FBI director James Comey faced questions Tuesday about the agency’s handling of the Orlando shooter investigations prior to the day that Omar Mateen massacred 49 people in a Florida dance club June 12.
Comey spoke to a group of security-industry professionals at the Orange County Convention Center, three months and a day after the attack.
The head of the National Association of Security Companies asked why the FBI didn’t inform global security company G4S, which had employed Mateen as an armed security guard at Indian River County courthouse until 2013, that he was on the terror watch list.
“When the FBI is investigating someone, it can be perceived as a little disappointing for that employer not to know that a guy is on the terror watch list, especially if he’s an armed security guard,” said Steve Amitay, executive director at NASCO, when Comey took questions from the audience.
“I don’t think there’s a clean answer,” Comey said. “We have to talk to each other about what is possible.” He said the agency wouldn’t want to damage an innocent person’s livelihood, and would also not want to alert someone who is a “bad guy.”
He continued, “How do we productively have that conversation with their employer, if they’re a security guard, without running afoul of either of those things?

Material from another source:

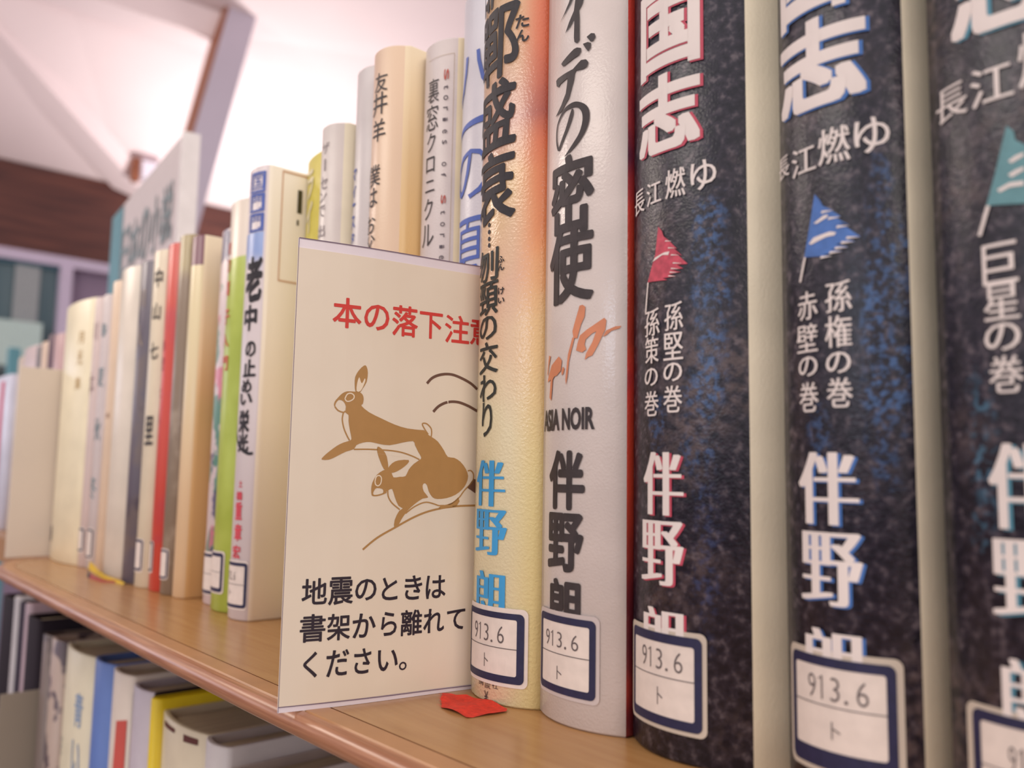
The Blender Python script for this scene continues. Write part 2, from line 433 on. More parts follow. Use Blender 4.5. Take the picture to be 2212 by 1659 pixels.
def ink_spots(name, c0, spots, rough=.33, mottled=None, fil=True, coat=0):
    """jacket art: soft coloured areas at (x,z) in metres, radii, colour, noise"""
    t = NT(name); t.obj(); c = c0
    for (cx, czz, rx, rz, col, soft, nz) in spots:
        dx = t.math('DIVIDE', t.math('SUBTRACT', t.x, cx), rx); dz = t.math('DIVIDE', t.math('SUBTRACT', t.z, czz), rz)
        d = t.math('SQRT', t.math('ADD', t.math('MULTIPLY', dx, dx), t.math('MULTIPLY', dz, dz)))
        if nz: d = t.math('ADD', d, t.math('MULTIPLY', t.math('SUBTRACT', t.noise(nz[0], 4), .5), nz[1]))
        c = t.mix(t.rng(d, 1-soft, 1+soft, 1., 0.), c, col)
    if mottled:
        for sc, lo, hi, col, amt in mottled:
            c = t.mix(t.math('MULTIPLY', t.rng(t.noise(sc, 5), lo, hi), amt), c, col)
    t.base(c)
    if fil: t.bump(t.noise(1500, 2), .35, .0002)
    return t.fin(rough, .5, coat)
BKS = {}
def J(name, s, l=None, r=None): return [s, l or s, r or s]
GL={
'B19':[('邯', -13.2, -0.73, 217.52, 199.39), ('鄲', -13.2, 6.38, 197.75, 176.12), ('盛', -13.2, 5.86, 175.03, 155.55), ('衰', -13.2, 6.13, 154.28, 133.54), ('た', 5.62, 9.81, 192.7, 188.9), ('ん', 5.71, 9.88, 188.06, 184.56), ('・', -5.59, -2.78, 135.71, 134.32), ('・', -5.49, -2.7, 133.63, 132.24), ('・', -5.39, -2.63, 131.55, 130.16), ('・', -5.29, -2.56, 129.47, 128.09), ('・', -5.2, -2.49, 127.54, 126.16), ('刎', -11.2, 0.51, 125.78, 116.33), ('頸', -10.05, 0.78, 116.05, 106.58), ('ふ', 0.66, 3.03, 122.64, 120.76), ('ん', 0.72, 3.09, 120.36, 118.49), ('け', 0.92, 3.25, 113.55, 111.56), ('い', 0.99, 3.32, 110.63, 109.04), ('の', -9.23, 0.63, 106.07, 99.36), ('交', -9.03, 1.25, 98.68, 89.65), ('わ', -7.9, 0.92, 89.27, 81.77), ('り', -5.87, -0.58, 81.28, 71.75), ('伴', -8.62, 4.18, 65.15, 52.42), ('野', -8.49, 4.95, 51.54, 39.25), ('朗', -7.26, 4.72, 34.74, 21.8), ('¥', -1.65, -0.03, 3.1, 0.22)],
'B20':[('ノ', -6.41, -0.44, 194.47, 182.48), ('イ', -3.82, 3.35, 191.0, 175.42), ('デ', -8.29, 7.05, 178.12, 154.61), ('の', -7.88, 5.11, 159.09, 144.09), ('密', -9.44, 6.22, 144.85, 124.0), ('使', -9.78, 6.24, 125.55, 106.06), ('ASIA NOIR', -11.05, 8.23, 78.43, 72.68), ('伴', -8.62, 4.3, 67.22, 53.05), ('野', -8.99, 4.04, 51.41, 37.68), ('朗', -7.98, 3.37, 35.04, 22.66)],
'B21':[('国', -10.3, 7.27, 178.38, 157.99), ('志', -11.07, 7.17, 155.78, 138.07), ('長', -15.39, -8.98, 130.92, 125.0), ('江', -7.88, -2.63, 131.0, 125.37), ('燃', -1.17, 4.16, 132.37, 125.5), ('ゆ', 5.54, 11.28, 132.98, 125.97), ('孫', -1.52, 3.44, 100.98, 94.5), ('堅', -1.82, 3.41, 93.94, 87.69), ('の', -1.83, 3.15, 87.05, 82.82), ('巻', -1.84, 3.13, 81.83, 75.75), ('孫', -8.71, -3.13, 100.41, 93.96), ('策', -8.48, -3.45, 93.8, 87.53), ('の', -8.69, -3.77, 86.44, 82.29), ('巻', -8.68, -3.46, 81.03, 75.22), ('伴', -8.65, 2.81, 66.95, 52.69), ('野', -9.51, 2.75, 51.45, 37.23), ('朗', -9.03, 2.67, 32.16, 19.53)],
'B22':[('国', -11.52, 4.24, 182.08, 156.84), ('志', -11.82, 7.59, 154.37, 136.7), ('長', -14.97, -9.51, 129.24, 124.54), ('江', -8.4, -1.99, 128.86, 123.05), ('燃', -1.28, 4.93, 130.85, 123.51), ('ゆ', 5.82, 12.05, 131.37, 124.25), ('孫', -0.49, 4.56, 99.75, 93.63), ('権', -0.65, 4.4, 92.93, 86.73), ('の', -0.6, 4.09, 85.8, 81.68), ('巻', -0.54, 4.29, 80.78, 75.07), ('赤', -7.27, -2.26, 98.67, 92.97), ('壁', -7.76, -2.41, 92.13, 86.43), ('の', -7.34, -2.55, 85.54, 81.6), ('巻', -7.22, -2.48, 80.37, 74.5), ('伴', -7.46, 4.36, 66.6, 52.66), ('野', -7.07, 4.74, 51.26, 37.54), ('朗', -6.76, 4.24, 33.07, 21.13)],
'B23':[('志', -8.72, 8.57, 156.97, 139.88), ('長', -13.92, -6.6, 132.53, 126.26), ('江', -5.83, 1.13, 133.03, 126.2), ('燃', 2.08, 8.62, 136.82, 127.13), ('巨', -4.99, 0.58, 101.57, 94.53), ('星', -5.03, 0.59, 94.61, 88.4), ('の', -5.13, 0.49, 87.83, 83.17), ('巻', -4.6, 0.71, 82.27, 76.05), ('伴', -5.09, 4.35, 67.73, 53.67), ('野', -5.13, 4.35, 52.1, 39.21), ('朗', -4.64, 3.57, 33.06, 21.1)],
'B18':[('八', -10.81, 9.5, 199.93, 183.56), ('一', -10.8, 10.57, 175.7, 174.08), ('の', -10.82, 8.1, 166.65, 149.9), ('夏', -9.1, 6.76, 143.73, 118.28)],
'B17':[('裏', -1.71, 3.75, 197.33, 188.7), ('窓', -2.56, 3.67, 187.9, 178.81), ('ク', -1.62, 2.75, 177.85, 171.12), ('ロ', -1.84, 2.61, 169.29, 163.97), ('ニ', -2.08, 2.88, 160.99, 157.03), ('ク', -2.28, 2.32, 154.67, 147.28), ('ル', -3.23, 3.07, 145.59, 137.97), ('S', 5.64, 7.37, 199.44, 195.76), ('t', 5.63, 7.36, 193.78, 192.28), ('o', 5.59, 7.33, 190.14, 188.48), ('r', 5.57, 7.3, 186.01, 184.69), ('i', 5.53, 7.27, 182.22, 180.9), ('e', 5.52, 7.25, 177.95, 176.64), ('s', 5.48, 7.21, 174.19, 172.87), ('o', 5.57, 7.29, 166.51, 165.04), ('f', 5.54, 7.26, 162.61, 161.31), ('S', 5.65, 7.36, 154.84, 151.93), ('t', 5.64, 7.35, 149.52, 148.23), ('o', 5.62, 7.33, 145.51, 144.07), ('r', 5.6, 7.3, 141.51, 140.23), ('i', 5.57, 7.27, 137.69, 136.41), ('e', 5.54, 7.24, 134.03, 132.76)],
'B16':[('友', -1.98, 4.78, 203.61, 196.43), ('井', -3.25, 4.89, 196.28, 187.91), ('羊', -2.6, 4.5, 186.3, 178.0), ('僕', -5.85, 2.96, 169.73, 161.97), ('は', -5.85, 1.99, 161.45, 154.57), ('お', -5.84, 1.27, 151.62, 145.08), ('父', -5.84, 1.63, 144.4, 138.27), ('さ', -5.84, 1.35, 135.89, 129.14)],
'B15':[('マ', -5.6, -1.5, 176.37, 171.96), ('イ', -5.6, -1.5, 169.72, 165.33), ('・', -5.6, -1.5, 163.12, 162.03), ('ス', -5.6, -1.5, 158.02, 153.3), ('タ', -5.6, -1.5, 151.45, 147.47)],
'B14':[('ザ', -1.64, 3.0, 190.02, 185.42), ('ー', 0.3, 1.26, 183.65, 178.3), ('セ', -2.13, 2.78, 176.06, 171.29), ('ン', -2.69, 2.59, 170.31, 166.13), ('で', -3.38, 2.15, 164.78, 160.23), ('出', -3.63, 2.36, 156.99, 152.09)],
'B13':[('ラ', -12, -4, 190.93, 178.82), ('イ', -12, -4, 176.63, 163.51)],
'B12':[('国', -0.88, 8.45, 189.41, 180.65), ('門', -0.74, 8.49, 179.96, 172.08), ('門', -0.64, 8.52, 170.93, 163.51), ('老', -1.05, 8.75, 151.82, 133.24), ('中', -0.88, 6.94, 130.99, 120.55), ('の', 1.53, 7.27, 115.37, 109.02), ('止', 0.34, 7.74, 107.67, 100.76), ('め', -0.1, 6.04, 99.27, 93.76), ('い', -0.88, 6.64, 93.4, 88.69), ('栄', -1.16, 5.74, 86.19, 77.03), ('光', -0.97, 5.82, 76.26, 69.1), ('土', 1.45, 3.75, 56.97, 54.29), ('橋', -0.06, 4.14, 52.37, 48.93), ('重', -0.21, 4.32, 47.96, 40.94), ('章', -0.04, 4.69, 39.01, 32.23), ('宏', -0.94, 4.44, 30.28, 25.03)],
'B6':[('中', 1, 7, 168.12, 157.92), ('山', 1, 7, 149.21, 140.37), ('七', 1, 7, 127.9, 119.19), ('里', 1, 7, 88.48, 73.92)],
'B7':[('赤', 1.24, 5.7, 130.51, 123.22), ('壁', 1.01, 5.26, 121.86, 111.7), ('土', 0.2, 4.47, 87.89, 78.39)],
'B8':[('土', -1, 4, 174.37, 167.15), ('の', -1, 4, 162.41, 152.83), ('古', -1, 4, 145.75, 136.25)],
'B5':[('一', 3, 8, 165.84, 162.72), ('川', 3, 8, 155.5, 140.0), ('日', 3, 8, 69.27, 59.36)],
'B11':[('夏', -7.72, -1.77, 164.81, 159.72), ('の', -7.73, -1.18, 157.15, 151.04), ('葉', -7.74, -0.87, 147.03, 140.11), ('子', -7.75, 0.29, 133.74, 127.1), ('入', -7.77, 0.6, 122.84, 116.36), ('門', -7.77, 0.9, 112.2, 105.79)],
'B3':[('木', 1, 6, 149.13, 143.02)],
'B2b':[('春', -2, 5, 151.37, 142.81), ('夏', -2, 5, 122.94, 111.67), ('秋', -2, 5, 92.04, 78.14), ('冬', -2, 5, 56.0, 42.29)],
'B2a':[('川', -3, 4, 153.68, 141.89), ('本', -3, 4, 121.52, 107.04)]}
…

We have a legal obligation to protect personal information about people were investigating.”
Comey summed up his perspective by encouraging NASCO to keep bringing up the issue.
“Especially, in the wake of Orlando, I hope you are already talking to our folks of what we can learn to do better,” Comey said.
Afterward Amitay said NASCO has been wanting disclosures about terror investigations for its industry for years, and Orlando just highlighted how important the issue is.
“Security guards have access to sensitive facilities, gas plants, water plants. They are also a first line of defense in many cases,” Amitay said. “The FBI could have put management at Mateen’s company on alert. If the employer wants to fire the person, they could take the heat for that.”
Amitay said he’s not as concerned about people on the terror watch list working in retail or some other profession. He said NASCO has proposed setting up a third party, possibly in the Department of Homeland Defense, who would disclose to employers when a suspect on the watch list works in a sensitive field.
Comey also addressed cybersecurity and data privacy in his comments.
He said encrypted data is becoming a bigger and bigger threat to law enforcement.
“There’s never been unrestricted privacy in the United States. Judges could always compel you to testify or to allow searches. But now a huge portion of American life is off limits (because of encryption),” Comey said.
He said he loves Apple products and realizes that data in Apple’s iCloud is encrypted, but “if we serve them with a search warrant they give us what we ask for.”